4. Bringing back “civic content,” as this new era of social media users “[wants] to see this content.”

5. Moving Meta’s Trust and Safety and Content Moderation team out of California, where political bias is strong, and moving the U.S.-based content review to Texas.

6. Working with President Trump to “push back on governments around the world that are going after American companies and pushing to censor more.”

Zuckerberg then praised the United States for being the country with the “strongest constitutional protections for free speech” and critiqued Europe for “institutionalizing censorship,” Latin American countries for their “secret courts” that thwart freedom of speech, and China for censoring apps.

The Meta CEO concluded by reflecting on how difficult it’s been to protect free speech when the U.S. government has been pushing for more censorship and expressed his excitement about “getting back to [Meta’s] roots about giving people voice.”

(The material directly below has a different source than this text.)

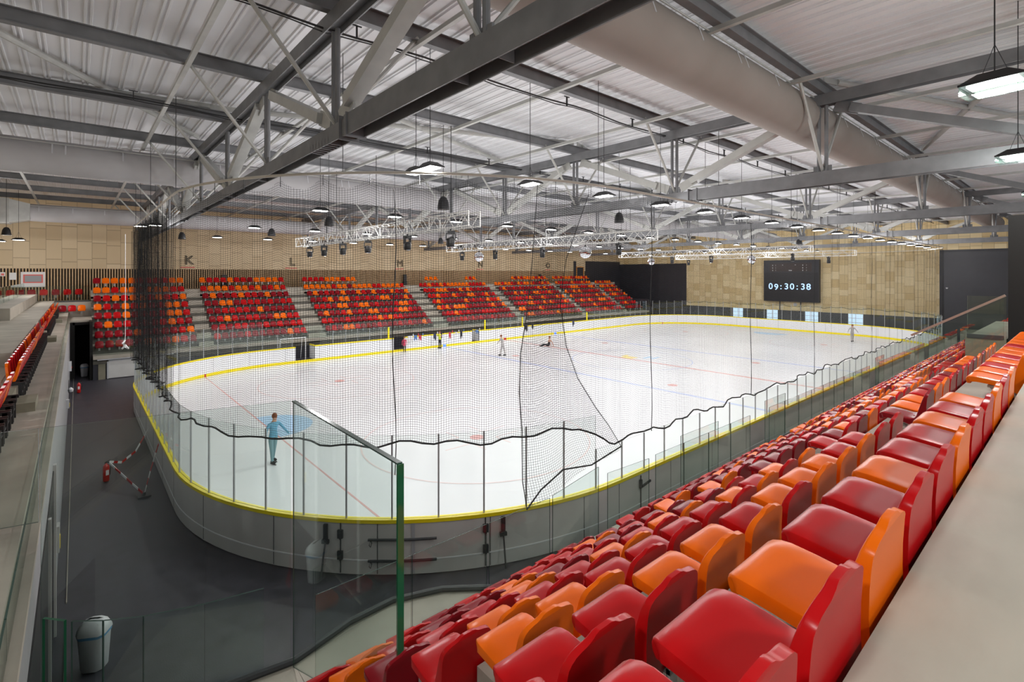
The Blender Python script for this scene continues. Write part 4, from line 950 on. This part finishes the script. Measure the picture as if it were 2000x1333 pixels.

This video, along with the announcement that UFC president and CEO Dana White will be joining Meta’s board, has sent shock waves across the country and beyond. The plans Zuckerberg outlined are a radical shift from the heavy censorship and political bias that has defined Meta for roughly a decade now.

Has Zuckerberg seen the light and experienced a change of heart? Or is something else responsible for igniting this dramatic change?


Steve Deace
and his panel discuss the possibilities.



Co-host Aaron McIntire, who initially thought the video was a deep fake, calls Zuckerberg’s words “catnip for right-wingers” and contends that we need to “see how it plays out.”

However, granted “Meta donated a million dollars to President Trump’s inauguration fund” and then “[appointed] Dana White to the board,” McIntire can’t help but wonder if this is all just “political patronage.”

Fellow co-host Todd Erzen shares McIntire’s sentiments — “I am very conflicted,” he says, explaining that while Zuckerberg’s plan is a “very, very good thing,” we can’t ignore “what he has done.”

“This might be the fakest news I’ve ever seen,” he tells Deace and McIntire, arguing that Zuckerberg lacks the “sackcloth and ashes” and “Old Testament” lamentation such an admission requires.

As for the CEO’s claim that the “complex systems” Meta implemented to regulate content made accidental “mistakes,” Erzen debunks it with one line — “They always make mistakes in our direction!”

In other words, leftist content was never censored, even the most radical kinds, meaning Zuckerberg’s “mistakes” excuse is a lie.

Deace agrees that Zuckerberg’s promises don’t cut it — “This is not sufficient atonement for Mark Zuckerberg,” he says.

“He’s admitting the largest aggregator of content in America – Facebook — was engaged in open censorship. … He’s also admitting that it was at the behest of the U.S. government, which is a clear constitutional violation,” he says.

Deace then explains how people like him have been forced by Facebook more than any other platform to choose between making money and speaking freely. To speak freely on Facebook results in one of two things — outright banning or shadow banning, both of which result in loss of income for the creator.

He suggests that if Zuckerberg is really contrite, he could prove it by funding “a class action lawsuit against the United States government for demanding [his] company censor you.”